- [LISTING]
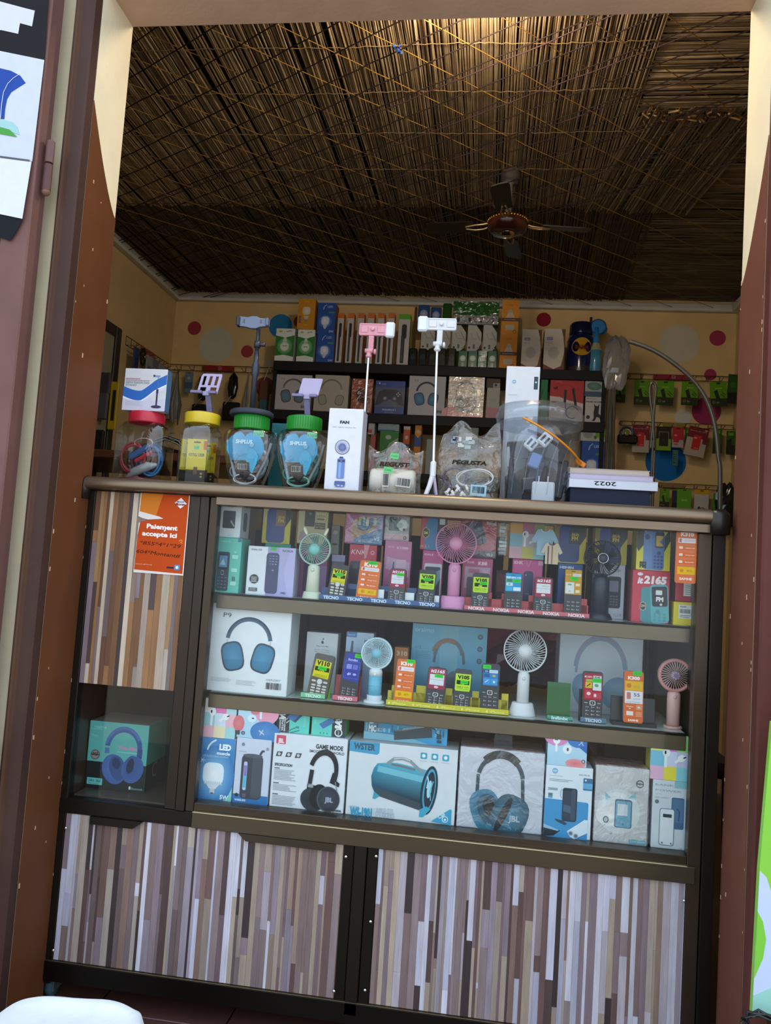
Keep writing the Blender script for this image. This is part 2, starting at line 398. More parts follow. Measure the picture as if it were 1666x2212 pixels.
# ceiling: slab, reed mats, tie strings, and the net of ropes slung under them
ce = struct(Gm().box(XL-.1, XR+.1, 0, YB+.1, 2.53, 2.6, '2a1a10'), 'ceiling', 'plaster')
def reeds(name, dirn, a0, a1, l0, l1, z, step, seed, dark=1.0, ragged=0.0, slant=0.0, fan=0.0):
    rnd = random.Random(seed); g = Gm(); a = a0; pal = [(.54, .38, .20), (.49, .34, .18), (.59, .42, .23), (.43, .29, .15), (.52, .37, .20), (.38, .25, .14), (.64, .47, .27)]
    grp = 1.0
    while a < a1:
        w = rnd.uniform(.6, 1.35)*step
        if rnd.random() < .035: grp = rnd.uniform(.75, 1.1)
        if rnd.random() < (.03 if a < -.45 else .008): a += step*rnd.uniform(1.5, 3.2); continue        # a gap where the dark roof shows
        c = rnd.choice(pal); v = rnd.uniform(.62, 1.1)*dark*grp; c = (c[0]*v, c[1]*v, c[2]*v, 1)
        e0 = l0-rnd.random()*ragged; e1 = l1+rnd.random()*ragged; N = 7; ph = rnd.uniform(0, 6); am = rnd.uniform(.0005, .004); zz = z+rnd.uniform(-.004, .003)
        V = []
        sl = slant+fan*(a1-a)/(a1-a0)
        for i in range(N+1):
            l = e0+(e1-e0)*i/N; off = am*math.sin(ph+i*1.3)+sl*(l-l0); h = zz+.002*math.sin(ph+i*2.1)
            for dx, dz in ((-.5, .3), (-.28, -.35), (.28, -.35), (.5, .3)):
                p = (a+w/2+off+dx*w, l, h+dz*w)
                V.append(p if dirn == 'y' else (p[1], p[0], p[2]))
        F = [(i*4+k, i*4+k+1, i*4+5+k, i*4+4+k) for i in range(N) for k in range(3)]
        g.add(V, F, c, True); a += w
    tag(g.build(name, 'reed', ce), kind='stuff')
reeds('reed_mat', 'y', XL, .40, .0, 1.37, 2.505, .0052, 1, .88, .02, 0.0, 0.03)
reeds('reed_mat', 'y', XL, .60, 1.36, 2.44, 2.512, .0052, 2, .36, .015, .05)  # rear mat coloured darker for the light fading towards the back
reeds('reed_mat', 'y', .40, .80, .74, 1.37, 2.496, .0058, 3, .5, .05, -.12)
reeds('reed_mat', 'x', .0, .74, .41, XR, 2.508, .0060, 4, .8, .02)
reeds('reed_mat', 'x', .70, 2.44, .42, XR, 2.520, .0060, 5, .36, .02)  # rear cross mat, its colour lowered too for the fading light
g = Gm(); rnd = random.Random(5)   # frayed ends of the cross mat
for i in range(46):
    x = rnd.uniform(.40, .86); y = .74+rnd.uniform(-.03, .02); L = rnd.uniform(.015, .05); a = rnd.uniform(-.7, .7)
    g.tube([(x, y, 2.494), (x+L*math.sin(a), y-L*math.cos(a)*.7, 2.494-rnd.uniform(.003, .03))], rnd.uniform(.0018, .0036), rnd.choice(['b08a5a', 'c8a878', '6a4a2a', '8a6a40']), 5)
tag(g.build('frayed_reed_ends', 'reed', ce), kind='stuff')
for n, (y0, x1) in enumerate(((.385, .40), (.60, .40), (.83, .62), (1.07, .66), (1.35, .62), (.20, .40), (1.72, .5), (2.1, .5))):
    pts = []; x = XL+.03; rnd = random.Random(40+n)
    while x < x1:
        pts.append((x, y0+.004*math.sin(x*9+n)+rnd.uniform(-.003, .003), 2.4975-rnd.random()*.003)); x += .012
    Gm().tube(pts, .0012, '94784e' if y0 < 1.3 else '4c3a24', 4).build('tie_string', 'rope', ce)
net = thing('rope_net', 'net of thin yellow and dark ropes crossed under the reed ceiling', 'net', (0, 0, 2.48))
def rope(p, q, c, r=.0013):
    n = max(4, int((Vector(q)-Vector(p)).length/.06)); pts = []
    for i in range(n+1):
        t = i/n; pts.append((p[0]+(q[0]-p[0])*t, p[1]+(q[1]-p[1])*t, -.012-.012*math.sin(math.pi*t)+random.uniform(-.0015, .0015)))
    Gm().tube(pts, r, c, 5).build('rope', 'rope', net)
def clip(px, py, dx, dy):        # line across the room from wall to wall
    ts = []
    for v, d, lo, hi in ((px, dx, XL+.01, XR-.01), (py, dy, .02, YB-.04)):
        a, b = (lo-v)/d, (hi-v)/d; ts.append((min(a, b), max(a, b)))
    t0 = max(t[0] for t in ts); t1 = min(t[1] for t in ts)
    return None if t1-t0 < .1 else ((px+dx*t0, py+dy*t0), (px+dx*t1, py+dy*t1))
for i in range(24):
    e = clip(-.5+(i-12)*.205, .36, .42, .355)
    if e: rope(*e, '8c6626' if i % 5 else '6c4c1c')
for i in range(24):
    e = clip(-.34+(i-10)*.17, .263, .50, -.305)
    if e: rope(*e, '2a201e', .0019)
    if e and i % 2 and i > 12: e = clip(-.30+(i-10)*.17, .263, .50, -.305); e and rope(*e, '463238', .002)
p = wp('S', 718, 52, .32)
Gm().tube([(-.33, .33, -.02), (-.315, .34, -.035), (-.31, .32, -.03), (-.325, .345, -.02), (-.305, .335, -.04)], .004, '2c4a86', 6).build('blue_knot', 'rope', net)

# the tube lamp's holder on the back of the lintel
lt = thing('tube_lamp', 'short warm tube lamp fixed inside above the doorway', 'lamp', (LAMP[0], 0.0, LAMP[2]))
Gm().box(-.2, .2, 0.001, .045, -.006, .03, 'd8d8d4', .003).build('holder', 'plastic', lt)
m = bpy.data.materials.new('tube_glow'); m.use_nodes = True; b = m.node_tree.nodes['Principled BSDF']; b.inputs['Emission Color'].default_value = (1, .74, .44, 1); b.inputs['Emission Strength'].default_value = 6; MATS['tube_glow'] = m
Gm().tube([(-.17, .062, .012), (.17, .062, .012)], .012, 'ffe8c0', 12).build('tube', 'tube_glow', lt)

# ceiling fan
fx, fy, fz = 0.018, 1.1, 2.29
cf = thing('ceiling_fan', 'small dark brown ceiling fan with four blades and brass trim', 'fan', (fx, fy, fz))
Gm().lathe([(.006, -.034), (.022, -.033), (.027, -.022), (.030, -.018)], 'c0b090', n=24).build('chrome_cap', 'chrome', cf)
Gm().lathe([(.03, -.022), (.062, -.016), (.074, 0), (.076, .012), (.070, .024), (.06, .032), (.03, .040)], '3a1712', n=32).build('motor_housing', 'gloss', cf)
g = Gm()
for k in range(40):
    a = 2*math.pi*k/40; g.ball((.0735*math.cos(a), .0735*math.sin(a), .020), .0034, 'c8a020', 6, 4)
g.build('brass_trim', 'wire', cf)
Gm().lathe([(.012, .035), (.012, .165), (.03, .17), (.038, .215)], '5a5550', n=20).build('down_rod', 'enamel', cf)
for k, ang in enumerate((8, 83, 172, 263)):
    a = math.radians(ang); g = Gm(); g.M = Matrix.Rotation(a, 4, 'Z')
    tw = Matrix.Rotation(a, 4, 'Z') @ Matrix.Translation((0, 0, .012)) @ Matrix.Rotation(math.radians(12), 4, 'X'); g.M = tw
    o_ = []
    out = [(.125, -.028), (.28, -.034), (.302, -.028), (.306, 0), (.302, .028), (.28, .034), (.125, .028)]
    g.add([(x, y, -.002) for x, y in out]+[(x, y, .002) for x, y in out], [tuple(range(7))[::-1], tuple(range(7, 14))]+[(i, (i+1) % 7, 7+(i+1) % 7, 7+i) for i in range(7)], '1d1512')
    bl = g.build('blade', 'plastic', cf)
    g = Gm(); g.M = tw
    for yy in (-.014, .014): g.tube([(.062, yy*.6, .004), (.09, yy, -.004), (.12, yy, -.006), (.155, yy*.4, -.005)], .0035, 'b89a70', 6)
    g.build('blade_iron', 'wire', bl)

# ================================================================== door leaves, posters
dl = thing('door_leaf', 'mauve brown steel door leaf folded back at the left', 'door', (-1.5, -.21, 0)); dl['kind'] = 'structure'; dl.name = 'door_1'
del dl['category']; 
g = Gm(); g.box(-.9, .508, -.0, .03, .03, 2.36, '684e4a', .002); g.build('leaf_panel', 'enamel', dl)
Gm().box(.447, .512, -.012, .034, .02, 2.38, '70504a', .003).build('stile', 'enamel', dl)
for z in (1.83, .55):
    h = Gm(); h.tube([(.527, .010, z-.06), (.527, .010, z-.002)], .009, '5f4440', 10); h.tube([(.527, .010, z+.002), (.527, .010, z+.05)], .009, '6f5250', 10); h.ball((.527, .010, z-.062), .009, '7a5a50'); h.build('hinge', 'enamel', dl)
dr = thing('door_2', None, None, (.98, -.20, 0)); dr['kind'] = 'structure'; dr['label'] = 'scuffed brown steel door leaf at the right'
g = Gm().box(-.42, .9, 0, .03, .03, 2.36, '8a5e4a', .002); g.build('leaf_panel', 'enamel', dr)
g = Gm(); rnd = random.Random(3)
for i in range(16):
    z = rnd.uniform(.3, 1.6); x = -.40+rnd.uniform(0, .09); r = rnd.uniform(.006, .022)
    pts = [(x+r*math.cos(a)*rnd.uniform(.5, 1), z+r*1.8*math.sin(a)*rnd.uniform(.6, 1)) for a in [k*.7 for k in range(9)]]
    g.prism(pts, -.0006, 0, rnd.choice(['5a5862', '6a5a5a', 'a08a78']))
tag(g.build('bare_patches', 'enamel', dr), kind='stuff')
# poster sheets on the left leaf
def pos(px, py, Y): p = pix(px, py, Y); return p.x, p.z
YP = -.226
def sheet(name, pts, c, parent, y, m='paper', org=(0, 0, 0)):
    Gm().prism([(x-org[0], z-org[2]) for x, z in pts], y-org[1]-.0004, y-org[1], c).build(name, m, parent)
po = thing('telecom_banner', 'white and black banner with a blue bulb shape on the left door', 'poster', (-1.2, YP, 1.7)); og = (-1.2, YP, 1.7)
px = lambda l: [pos(a, b, YP) for a, b in l]
tl = px([(106, -60), (-60, -60), (-60, 640), (0, 500), (40, 522), (52, 470), (62, 340), (82, 230), (98, 110)])
L = lambda l, c, d, nm: sheet(nm, px(l), c, po, YP-d, 'paper', og)
L([(108, -60), (-90, -60), (-90, 92), (96, 130)], '1e1c20', .0004, 'black_field')
L([(96, 130), (-90, 92), (-90, 328), (70, 349)], 'c6ccd8', .0004, 'white_field')
L([(70, 351), (-90, 330), (-90, 445), (50, 474)], 'd6dade', .0030, 'loose_flap')
L([(50, 474), (-90, 445), (-90, 500), (5, 514), (22, 521), (36, 500)], '16181e', .0012, 'black_field')
L([(76, 24), (60, 20), (-90, -20), (-90, 68), (4, 66), (40, 74), (44, 51), (70, 58)], 'ccced2', .0012, 'stepped_shape')
L([(-90, 140), (0, 148), (25, 154), (45, 165), (56, 180), (40, 190), (25, 200), (16, 215), (12, 235), (10, 258), (-90, 252)], '27499c', .0012, 'blue_shape')
L([(-90, 256), (8, 260), (28, 265), (38, 276), (43, 292), (20, 284), (-90, 270)], '9cc6c8', .0014, 'pale_stripe')
L([(-90, 272), (0, 275), (22, 281), (38, 297), (0, 290), (-90, 290)], '4c9a48', .0018, 'green_shape')
g = Gm(); g.tube([(a-og[0], -.0022, b-og[2]) for a, b in px([(44, 161), (30, 170), (18, 182), (9, 200), (5, 225), (2, 258)])], .0008, 'dfe6f0', 4); g.build('white_line', 'paper', po)
L([(66, 347), (-90, 326), (-90, 331), (66, 351)], '5a5c62', .0034, 'fold')
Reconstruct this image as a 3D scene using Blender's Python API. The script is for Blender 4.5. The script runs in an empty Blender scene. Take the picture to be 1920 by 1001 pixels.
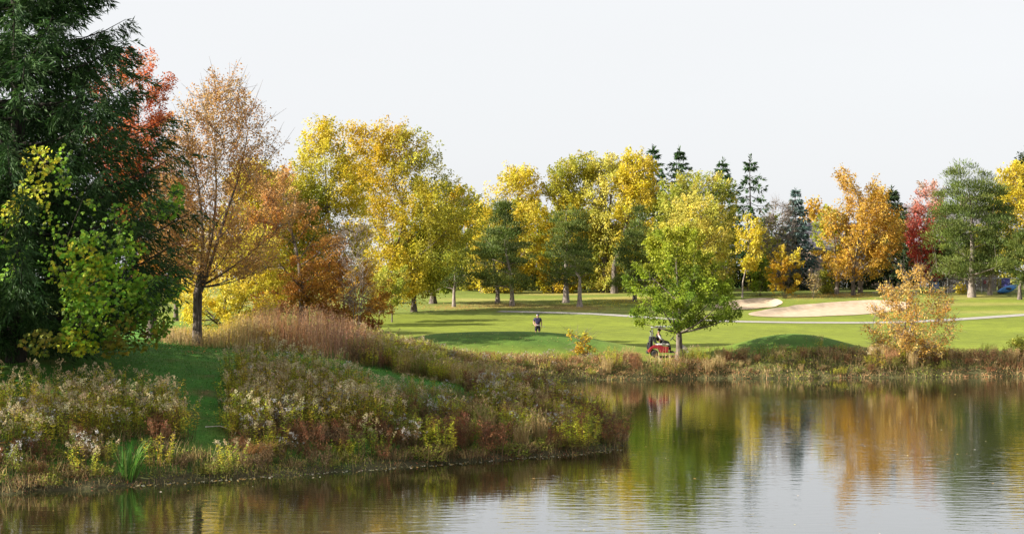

- [WHAT YOU ARE ASKED TO DO] Everything from the line that contains "c = rnd.choice(pal);" through the line that contains "2.508, .0060, 4, .8, .02)" is to be transcribed exactly, and nothing outside that range.

- [THE SOLUTION]
        c = rnd.choice(pal); v = rnd.uniform(.62, 1.1)*dark*grp; c = (c[0]*v, c[1]*v, c[2]*v, 1)
        e0 = l0-rnd.random()*ragged; e1 = l1+rnd.random()*ragged; N = 7; ph = rnd.uniform(0, 6); am = rnd.uniform(.0005, .004); zz = z+rnd.uniform(-.004, .003)
        V = []
        sl = slant+fan*(a1-a)/(a1-a0)
        for i in range(N+1):
            l = e0+(e1-e0)*i/N; off = am*math.sin(ph+i*1.3)+sl*(l-l0); h = zz+.002*math.sin(ph+i*2.1)
            for dx, dz in ((-.5, .3), (-.28, -.35), (.28, -.35), (.5, .3)):
                p = (a+w/2+off+dx*w, l, h+dz*w)
                V.append(p if dirn == 'y' else (p[1], p[0], p[2]))
        F = [(i*4+k, i*4+k+1, i*4+5+k, i*4+4+k) for i in range(N) for k in range(3)]
        g.add(V, F, c, True); a += w
    tag(g.build(name, 'reed', ce), kind='stuff')
reeds('reed_mat', 'y', XL, .40, .0, 1.37, 2.505, .0052, 1, .88, .02, 0.0, 0.03)
reeds('reed_mat', 'y', XL, .60, 1.36, 2.44, 2.512, .0052, 2, .36, .015, .05)  # rear mat coloured darker for the light fading towards the back
reeds('reed_mat', 'y', .40, .80, .74, 1.37, 2.496, .0058, 3, .5, .05, -.12)
reeds('reed_mat', 'x', .0, .74, .41, XR, 2.508, .0060, 4, .8, .02)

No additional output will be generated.